• Data excerpt
--------------------------------------------------

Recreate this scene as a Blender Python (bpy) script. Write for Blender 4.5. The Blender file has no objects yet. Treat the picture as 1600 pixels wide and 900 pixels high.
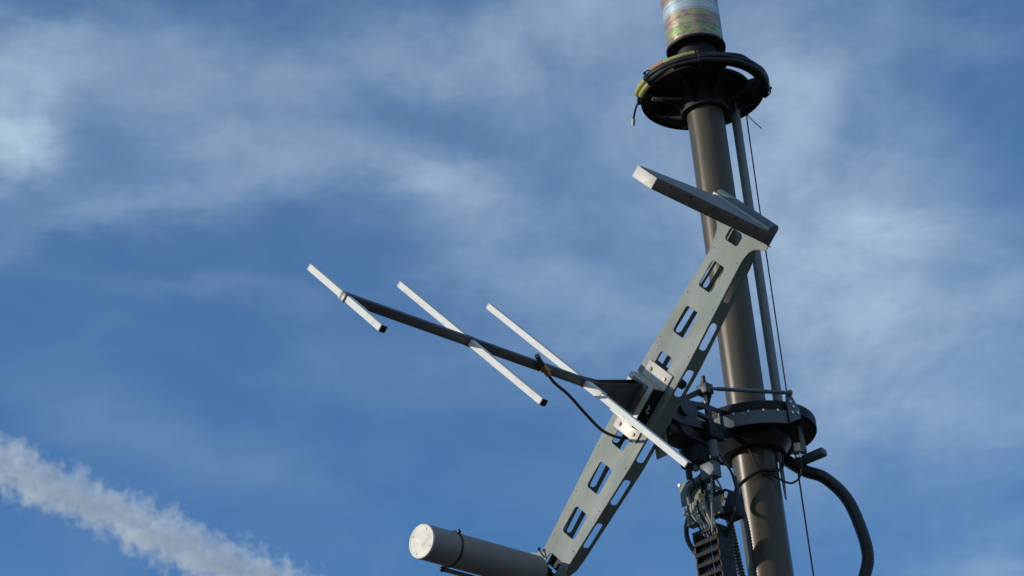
import bpy, bmesh, math, random
from math import sin, cos, pi, radians, atan2, sqrt
from mathutils import Vector, Matrix

random.seed(7)
SC = bpy.context.scene
COL = SC.collection

# ------------------------------------------------------------------ camera
PITCH, ROLL = radians(27.721), radians(-5.566)
cam_d = bpy.data.cameras.new('camera')
cam_d.sensor_width = 36.0
cam_d.lens = 4000.0 / 1600.0 * 36.0
cam_d.clip_start, cam_d.clip_end = 0.1, 20000.0
cam = bpy.data.objects.new('camera', cam_d)
COL.objects.link(cam)
_F = Vector((0, cos(PITCH), sin(PITCH)))
_U0 = Vector((0, -sin(PITCH), cos(PITCH)))
_R = cos(ROLL) * Vector((1, 0, 0)) + sin(ROLL) * _U0
_U = -sin(ROLL) * Vector((1, 0, 0)) + cos(ROLL) * _U0
cam.matrix_world = Matrix.Translation((0, 0, 1.6)) @ Matrix((_R, _U, -_F)).transposed().to_4x4()
SC.camera = cam

# ------------------------------------------------------------------ light
SUN_EL = radians(18.0)
SUN_AZ = radians(79.0)       # to the left of the direction from the mast back to the camera
SUN_DIR = Vector((-sin(SUN_AZ) * cos(SUN_EL), -cos(SUN_AZ) * cos(SUN_EL), sin(SUN_EL))).normalized()
sun_d = bpy.data.lights.new('sun', 'SUN')
sun_d.energy = 3.1
sun_d.angle = radians(0.5)
sun_d.color = (1.0, 0.945, 0.86)
sun = bpy.data.objects.new('sun', sun_d)
COL.objects.link(sun)
sun.location = (-20, -10, 20)
sun.rotation_euler = SUN_DIR.to_track_quat('Z', 'Y').to_euler()

SC.view_settings.view_transform = 'Standard'
SC.view_settings.look = 'None'
SC.view_settings.exposure = 0.0
SC.view_settings.gamma = 1.0
SC.view_settings.use_curve_mapping = False
SC.cycles.use_denoising = True
SC.cycles.volume_bounces = 14
SC.cycles.max_bounces = 16
SC.cycles.volume_max_steps = 256

# ------------------------------------------------------------------ sky (clear air plus thin high cloud, laid out by direction)
world = bpy.data.worlds.new('World')
SC.world = world
world.use_nodes = True
SKY_STRENGTH = 0.12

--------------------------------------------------

• Your objective
Omit every picture while copying the listing above exactly.

• The solution
Recreate this scene as a Blender Python (bpy) script. Write for Blender 4.5. The Blender file has no objects yet. Treat the picture as 1600 pixels wide and 900 pixels high.
import bpy, bmesh, math, random
from math import sin, cos, pi, radians, atan2, sqrt
from mathutils import Vector, Matrix

random.seed(7)
SC = bpy.context.scene
COL = SC.collection

# ------------------------------------------------------------------ camera
PITCH, ROLL = radians(27.721), radians(-5.566)
cam_d = bpy.data.cameras.new('camera')
cam_d.sensor_width = 36.0
cam_d.lens = 4000.0 / 1600.0 * 36.0
cam_d.clip_start, cam_d.clip_end = 0.1, 20000.0
cam = bpy.data.objects.new('camera', cam_d)
COL.objects.link(cam)
_F = Vector((0, cos(PITCH), sin(PITCH)))
_U0 = Vector((0, -sin(PITCH), cos(PITCH)))
_R = cos(ROLL) * Vector((1, 0, 0)) + sin(ROLL) * _U0
_U = -sin(ROLL) * Vector((1, 0, 0)) + cos(ROLL) * _U0
cam.matrix_world = Matrix.Translation((0, 0, 1.6)) @ Matrix((_R, _U, -_F)).transposed().to_4x4()
SC.camera = cam

# ------------------------------------------------------------------ light
SUN_EL = radians(18.0)
SUN_AZ = radians(79.0)       # to the left of the direction from the mast back to the camera
SUN_DIR = Vector((-sin(SUN_AZ) * cos(SUN_EL), -cos(SUN_AZ) * cos(SUN_EL), sin(SUN_EL))).normalized()
sun_d = bpy.data.lights.new('sun', 'SUN')
sun_d.energy = 3.1
sun_d.angle = radians(0.5)
sun_d.color = (1.0, 0.945, 0.86)
sun = bpy.data.objects.new('sun', sun_d)
COL.objects.link(sun)
sun.location = (-20, -10, 20)
sun.rotation_euler = SUN_DIR.to_track_quat('Z', 'Y').to_euler()

SC.view_settings.view_transform = 'Standard'
SC.view_settings.look = 'None'
SC.view_settings.exposure = 0.0
SC.view_settings.gamma = 1.0
SC.view_settings.use_curve_mapping = False
SC.cycles.use_denoising = True
SC.cycles.volume_bounces = 14
SC.cycles.max_bounces = 16
SC.cycles.volume_max_steps = 256

# ------------------------------------------------------------------ sky (clear air plus thin high cloud, laid out by direction)
world = bpy.data.worlds.new('World')
SC.world = world
world.use_nodes = True
SKY_STRENGTH = 0.12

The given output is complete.